Nancy Pelosi ha proposto la rimozione delle statue confederate da Capitol Hill. Negli Usa ci sono oltre 1700 monumenti ai confederati
Questa è la ballata di Bo e Luke,
Due ragazzi che hanno una marcia in più.
[…] La vita va tranquilla nel profondo sud.
Attenti a fare i conti insieme a Bo e Luke.
Ricordate i due ragazzi scapestrati che vivevano con lo Zio Jesse (come vuoi che si chiami uno degli stati del Sud) ad Hazzard County? Ricordate che nome avevano dato Bo e Luke all’arancione Dodge Charger del ’69? Ultima domanda, quale bandiera era disegnata sul tetto?
Sto parlando del telefilm americano degli anni ’80, The Dukes of Hazzard. È di oggi la notizia che Amazon Video ha cancellato dalla sua offerta on demand il telefilm proprio perché colmo di riferimento ai confederati. Tipico degli Stati Uniti dopo la sospensione di Via col Vento (in attesa di riprogrammazione con spiegone, dichiarando così il fallimento dell’educazione scolastica e sociale statunitensi) ; oppure con l’epurazione di Kevin Spacey da House of cards dopo il falso scandalo degli abusi su un collega sedicenne, ma questa è un’altra storia sebbene sempre tipica americana.
Nancy Pelosi e le statue confederate
La divagazione pop era dovuta e non va per niente presa alla leggera. Torniamo, però, ai Confederati e agli Stati del Sud. La democratica Nancy Pelosi, la Presidente della Camera dei Rappresentanti degli Stati Uniti, ha inviato una lettera alla commissione congiunta di Camera e Senato che si occupa della biblioteca e della collezione di statue di Capitol Hill. Argomento? La rimozione immediata delle statue di uomini collegati con la storia confederata “fatta di razzismo e schiavitù”. Mi chiedo, così su due piedi, se in questa rimozione della memoria, bella o brutta che sia, rientri anche Thomas Jefferson padre costituente ma allo stesso tempo proprietario di terreni lavorati da schiavi (oh, e che vuoi dirgli, era l’uso del tempo).
Capitol Hill non è l’unico luogo dove sono conservate statue di confederati. La Southern Poverty Law Center è una fondazione statunitense con l’obiettivo di combattere l’odio sotto tutte le sue forme, razziale, di genere, di classe, e portare avanti campagne di sensibilizzazione e alfabetizzazione sulla tolleranza.
La fondazione ha cercato di mappare tutte le statue, monumenti o memoriali dedicati a uomini della storia confederata.
In totale sono 1.747 simboli distribuiti soprattutto in quelli che erano i 13 stati confederati.

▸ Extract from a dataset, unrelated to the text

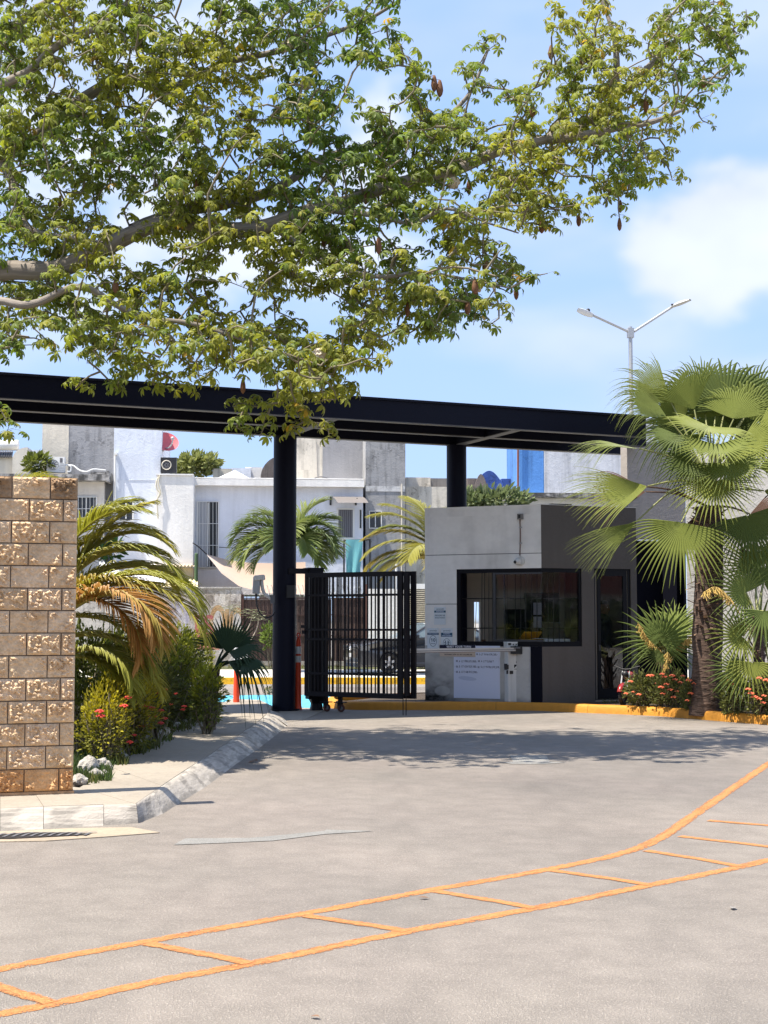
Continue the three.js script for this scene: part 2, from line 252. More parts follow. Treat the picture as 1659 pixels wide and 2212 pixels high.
// ------------------------------------------------------------------ ground, roads, kerbs
// the street beyond the gate lies a little lower
const groundY = Z => Z < 28 ? 0 : Z < 39 ? -0.2 * sstep(28, 39, Z) : -0.2;
{
  // entrance road: fine grid near the camera with worn, darker and paler lanes in its colour
  const r0 = [], zs = [], xs = [];
  for (let z = -6; z <= 46; z += 0.5) zs.push(z); for (let x = -9; x <= 16; x += 0.5) xs.push(x);
  const g = quadStrip(zs.map(z => xs.map(x => new THREE.Vector3(x, groundY(z), -z))), (i, j, q) => [q.x, q.z]);
  const p = g.attributes.position, col = new Float32Array(p.count * 3);
  for (let i = 0; i < p.count; i++) {
    const x = p.getX(i), z = -p.getZ(i); const n = fbm(x * 0.35 + 20, z * 0.22 + 20, 2, 4), m = fbm(x * 1.3 + 50, z * 0.9 + 50, 7, 3);
    const lane = 0.06 * Math.sin((x * 0.9 + z * 0.42) * 1.5 + n * 4);
    const st = fbm(x * 0.8 + 10, z * 2.6 + 10, 4, 4); const k = 0.93 + 0.5 * (n - 0.5) + 0.22 * (m - 0.5) + 0.16 * (st - 0.5) + lane * 0.7; col[i * 3] = k * (1 + 0.05 * (m - 0.5)); col[i * 3 + 1] = k; col[i * 3 + 2] = k * (1 - 0.06 * (n - 0.5));
  }
  g.setAttribute('color', new THREE.BufferAttribute(col, 3));
  const road = struct('road', g, M.asphalt, 'worn pale asphalt road sweeping through the open gate', 'road');
  // the land all round, to the horizon
  const wide = new THREE.PlaneGeometry(1600, 1600); wide.rotateX(-Math.PI / 2); wide.translate(0, -0.3, 0);
  struct('ground', uvm(wide), mat(0.3, 0.28, 0.25, { map: rep(T.blotch, 9) }), 'dry ground around the estate reaching to the horizon', 'ground');

  // painted lines: two long orange curves and the rungs between them
  const Y = 0.0022;
  const ribbon = (pts, half) => {
    const c = new THREE.CatmullRomCurve3(pts.map(([u, v]) => G(u, v, Y))), n = pts.length * 10, L = [], Rr = []; const len = c.getLength();
    for (let i = 0; i <= n; i++) { const q = c.getPointAt(i / n), t = c.getTangentAt(i / n), s = new THREE.Vector3(-t.z, 0, t.x).normalize(); const w = half * (1 + 0.07 * (vn(i * 0.9, 3) - 0.5)); L.push(q.clone().addScaledVector(s, w)); Rr.push(q.clone().addScaledVector(s, -w)); }
    return quadStrip([Rr, L], (i, j) => [j / n * len, i]);
  };
  const V0 = 1592.5;
  const A = [[-330, 567], [-150, 533], [0, 500], [310, 442], [650, 382], [930, 330], [1180, 286], [1330, 254], [1400, 230], [1450, 202], [1500, 167], [1580, 112], [1659, 58], [1760, -2]].map(([a, b]) => [a, b + V0]);
  const B = [[-300, 665], [0, 597], [130, 572], [345, 525], [550, 487], [885, 418], [1160, 368], [1410, 318], [1600, 279], [1730, 248], [1900, 205]].map(([a, b]) => [a, b + V0]);
  for (const l of [A, B]) { const k = part('painted_line', ribbon(l, 0.052), M.orange, road); k.userData.label = l === A ? 'far orange line bending up to the right' : 'near orange line of the painted ladder'; }
  for (const [a, b, c, d] of [[-40, 528, 108, 574], [318, 446, 540, 488], [660, 386, 880, 419], [942, 333, 1155, 369], [1192, 288, 1405, 319], [1395, 245, 1600, 279], [1468, 214, 1800, 254], [1530, 180, 1800, 204]]) part('painted_rung', ribbon([[a, b + V0], [(a + c) / 2, (b + d) / 2 + V0 - 1], [c, d + V0]], 0.045).translate(0, 0.0016, 0), M.orange, road);
  // worn pale arrows
  part('worn_arrow', sheet([[375, 1826], [400, 1812], [540, 1811], [700, 1796], [705, 1793], [808, 1796], [700, 1803], [590, 1817], [480, 1822]].map(q => G(...q)), 0.004), M.oldWhite, road);
  part('worn_arrow', sheet([[1085, 1648], [1108, 1646], [1102, 1632], [1180, 1632], [1188, 1646], [1222, 1648], [1175, 1651], [1105, 1651]].map(q => G(...q)), 0.004), M.oldWhite, road);

  // pavement on the left: slabs between the kerb and the planted bed, a rolled kerb in pieces
  const KH = 0.14;
  const top = [[-420, 1768], [-160, 1754], [0, 1745], [94, 1741], [224, 1737], [293, 1735], [331, 1709], [350, 1696], [398, 1664], [453, 1629], [510, 1590], [558, 1558], [576, 1542]];
  const toe = [[-420, 1822], [-160, 1805], [0, 1796], [94, 1792], [224, 1784], [300, 1779], [354, 1759], [388, 1738], [452, 1698], [517, 1649], [565, 1616], [605, 1585], [623, 1569]];
  const bed = [[-420, 1690], [-160, 1690], [0, 1690], [60, 1690], [120, 1694], [172, 1700], [208, 1678], [235, 1655], [285, 1630], [340, 1600], [390, 1572], [430, 1550], [452, 1536]];
  const topP = top.map(q => G(...q, KH)), toeP = toe.map(q => G(...q, 0)), bedP = bed.map(q => G(...q, KH));
  const pave = new THREE.Group(); pave.name = 'pavement'; pave.userData = { kind: 'structure', label: 'pale concrete pavement with rolled kerb beside the planted bed', category: 'pavement' }; scene.add(pave);
  const between = (a, b, n) => Array.from({ length: n + 1 }, (_, i) => a.clone().lerp(b, i / n));
  const rr = rng(3);
  for (let i = 0; i < topP.length - 1; i++) {
    const e = 0.0016 / topP[i].distanceTo(topP[i + 1]), n = 4;
    const sec = t => { const a = topP[i].clone().lerp(topP[i + 1], t), b = toeP[i].clone().lerp(toeP[i + 1], t); const row = []; const A2 = a.clone().lerp(b, 0.01); for (let k = 0; k <= 7; k++) { const f = k / 7, q = A2.clone().lerp(b, f); q.y = KH * (1 - f * f * (f < 0.35 ? 0.5 : 1) * 0.25 - sstep(0.12, 1.05, f) * 0.8) - 0.004; row.push(q); } row[7].y = -0.02; return row; };
    const ts = between(new THREE.Vector3(e, 0, 0), new THREE.Vector3(1 - e, 0, 0), n).map(q => q.x);
    let acc = 0; const L = topP[i].distanceTo(topP[i + 1]);
    part('kerb_piece', quadStrip(ts.map(sec), (a, b) => [i * 1.37 + ts[a] * L, b * 0.06]), M.kerbWhite, pave);
    // slab
    const inset = (a, b, t, s) => a.clone().lerp(b, t).lerp(s, 0);
    const q = [topP[i].clone().lerp(topP[i + 1], e), topP[i].clone().lerp(topP[i + 1], 1 - e), bedP[i].clone().lerp(bedP[i + 1], 1 - e), bedP[i].clone().lerp(bedP[i + 1], e)];
    const g2 = slab([q[0].clone().lerp(q[3], 0.004), q[1].clone().lerp(q[2], 0.004), q[2], q[3]], -0.05, KH - 0.002 - rr() * 0.004);
    part('pavement_slab', g2, M.concrete, pave);
  }
  // rounded end of the pavement by the dark column, and what fills the joints
  const endT = topP[topP.length - 1], endB = bedP[bedP.length - 1];
  part('pavement_slab', slab([endT, G(588, 1533, KH * 0.4), G(560, 1526, 0), G(500, 1524, 0), G(455, 1528, KH), endB].map(q => q), -0.05, KH - 0.02), M.concrete, pave);
  part('kerb_piece', quadStrip([[endT, G(600, 1553, 0.09), toeP[toeP.length - 1]].map(q => { const k = q.clone(); return k; }), [G(584, 1534, KH - 0.02), G(606, 1541, 0.07), G(622, 1560, -0.02)]], (i, j) => [i * 0.5, j * 0.2]), M.kerbWhite, pave);
  part('joint_bed', slab([...topP.map((q, i) => q.clone().lerp(toeP[i], 0.1)), ...bedP.slice().reverse()], -0.06, KH - 0.016), M.groove, pave);
  part('paved_apron', slab([...[[620, 1560], [600, 1533], [560, 1526], [455, 1527], [480, 1516], [560, 1512], [700, 1512], [760, 1516], [712, 1528], [690, 1540], [655, 1556]].map(q => G(...q))], -0.04, 0.006), M.concrete, pave);

  // storm drain with its pale apron
  const drain = new THREE.Group(); drain.name = 'storm_drain'; drain.userData = { label: 'iron storm drain grating in a pale concrete apron at the left kerb', category: 'drain' }; scene.add(drain);
  part('concrete_apron', slab([[-260, 1826], [-160, 1808], [0, 1798], [152, 1791], [284, 1788.5], [345, 1800], [230, 1809], [100, 1818], [0, 1820]].map(q => G(...q)), -0.03, 0.007), M.tanConcrete, drain);
  part('pit', sheet([[-120, 1815], [60, 1801], [160, 1801], [196, 1806], [140, 1809], [20, 1815]].map(q => G(...q)), 0.0115), M.black, drain);
  for (let i = 0; i < 16; i++) { const u = -110 + i * 19.5; part('grate_bar', ribbon([[u, 1814 - i * 0.45], [u + 14, 1808 - i * 0.42], [u + 26, 1803.5 - i * 0.2]], 0.012).translate(0, 0.013, 0), M.greyDark, drain); }

  // yellow kerbed island under the booth and the palms
  const IH = 0.14;
  const kb = [[711, 1529], [735, 1532], [765, 1533.5], [885, 1534], [1000, 1534], [1168, 1536], [1261, 1540], [1350, 1543.5], [1427, 1547.5], [1500, 1553.5], [1560, 1558.5], [1621, 1563], [1700, 1570], [1900, 1590]].map(q => G(...q));
  const curve = new THREE.CatmullRomCurve3(kb), n = 90, pts = curve.getSpacedPoints(n);
  const inn = d => pts.map((q, i) => { const t = curve.getTangentAt(i / n), s = new THREE.Vector3(-t.z, 0, t.x).normalize(); if (s.z > 0) s.negate(); return q.clone().addScaledVector(s, d); });
  const prof = [[0, -0.02], [0.012, 0.05], [0.024, 0.105], [0.045, 0.132], [0.075, 0.14], [0.165, 0.14], [0.17, 0.1]];
  const island = new THREE.Group(); island.name = 'kerb'; island.userData = { kind: 'structure', label: 'rounded yellow painted kerb curving round the guard booth island', category: 'kerb' }; scene.add(island);
  const rows = prof.map(([d, y]) => inn(d).map((q, i) => { q.y = y + 0.007 * (vn(i * 0.7, y * 40, 4) - 0.5); return q; }));
  const LL = curve.getLength();
  const cut = [0, 14, 27, 41, 55, 69, 80, 90];
  for (let c = 0; c < cut.length - 1; c++) part('kerb_piece', quadStrip(rows.map(r => r.slice(cut[c], cut[c + 1] + 1).map((q, k, arr) => k === arr.length - 1 && c < 6 ? q.clone().lerp(arr[k - 1], 0.04) : q)), (i, j) => [(cut[c] + j) / n * LL, i * 0.05]), M.yellow, island);
  // nose of the kerb, turning back
  const nose = new THREE.CatmullRomCurve3([kb[0], G(703, 1524), G(716, 1518), G(800, 1514), G(1000, 1508)]).getSpacedPoints(24);
  part('kerb_piece', quadStrip([nose.map(q => q.clone().setY(-0.02)), nose.map(q => q.clone().add(new THREE.Vector3(0.05, 0.12, 0.0)).setY(0.12)), nose.map(q => q.clone().add(new THREE.Vector3(0.16, 0, 0.05)).setY(0.14))], (i, j) => [j * 0.12, i * 0.12]), M.yellow, island);
  struct('planting_soil', slab([...inn(0.16).slice(2), new THREE.Vector3(16, 0, -34), G(1000, 1500)], 0.0, 0.125), M.soil, 'bare soil and paving inside the yellow kerb', 'soil');

  // street beyond: blue patch, far carriageway, yellow kerb, far pavement, verge
  const blue = [[452, 1512], [478, 1504], [560, 1502.5], [660, 1502.5], [760, 1506], [840, 1511], [760, 1516], [712, 1526], [690, 1530], [560, 1528.5], [505, 1521]].map(q => G(...q));
  struct('blue_paving', slab(blue, -0.12, 0.012), M.bluePaint, 'bright blue painted patch of paving beyond the dark column', 'paving');
  const wideStrip = (z0, z1, y, m, name, label, cat, low) => struct(name, slab([new THREE.Vector3(-60, 0, -z0), new THREE.Vector3(60, 0, -z0), new THREE.Vector3(60, 0, -z1), new THREE.Vector3(-60, 0, -z1)], low ?? y - 0.3, y), m, label, cat);
  wideStrip(29.8, 39, -0.19, M.farRoad, 'street', 'sunlit street crossing behind the gate', 'street', -0.4);
  wideStrip(39.0, 39.22, -0.01, M.yellowFar, 'far_kerb', 'straight yellow kerb on the far side of the street', 'kerb');
  wideStrip(39.225, 45.6, -0.015, mat(0.72, 0.69, 0.64, { map: rep(T.concrete, 3) }), 'far_pavement', 'wide pale pavement below the old boundary wall', 'pavement');
  wideStrip(45.605, 60, -0.0, M.grassBase, 'verge', 'thin grassy verge at the foot of the boundary wall', 'verge');
}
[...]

Cliccando su ogni pin della mappa, appare un’infowindow con i dettagli del monumento: nome, città, anno di inaugurazione, anno di demolizione e alto.
Il nome più ricorrente è quello del Generale Robert E. Lee al quale sono stati dedicati 230 simboli.
La timeline riassume l’anno di inaugurazione del monumento, il colore ne descrive il tipo di simbolo, i filtri in alto vi permettono di osservare la distribuzione per stato.
Finale dovuto
Una precisazione. Sia ben chiaro che Black lives matter e I can’t breathe non hanno nulla a che fare con la distruzione di statue e monumenti. I primi sono una richiesta sacrosanta di diritti, la seconda è populismo. Si, perché distruggere statue e monumenti, nel 2020, senza una dovuta e adeguata riflessione sugli eventi storici: è populismo. È un fallimento di tutti. Un fallimento del sistema scolastico ed educativo. Un fallimento sociale e politico. Come scopare la polvere sotto il tappeto, ma prima o poi sto tappeto lo sposterai e lo schifo torna a galla. Una volta abbattuta la statua del generale, dello schiavista o di qualunque altro individuo incompatibile con la visione attuale del mondo, il problema razzismo resta. Ed in beceri individui, aumenta ancora di più l’odio nei confronti delle minoranze e di colui che per loro è il “diverso”.
Ah si, la risposta alle domande in apertura. La macchina si chiamava Generale Lee, il confederato dei 230 simboli. La bandiera era quella sudista dei confederati.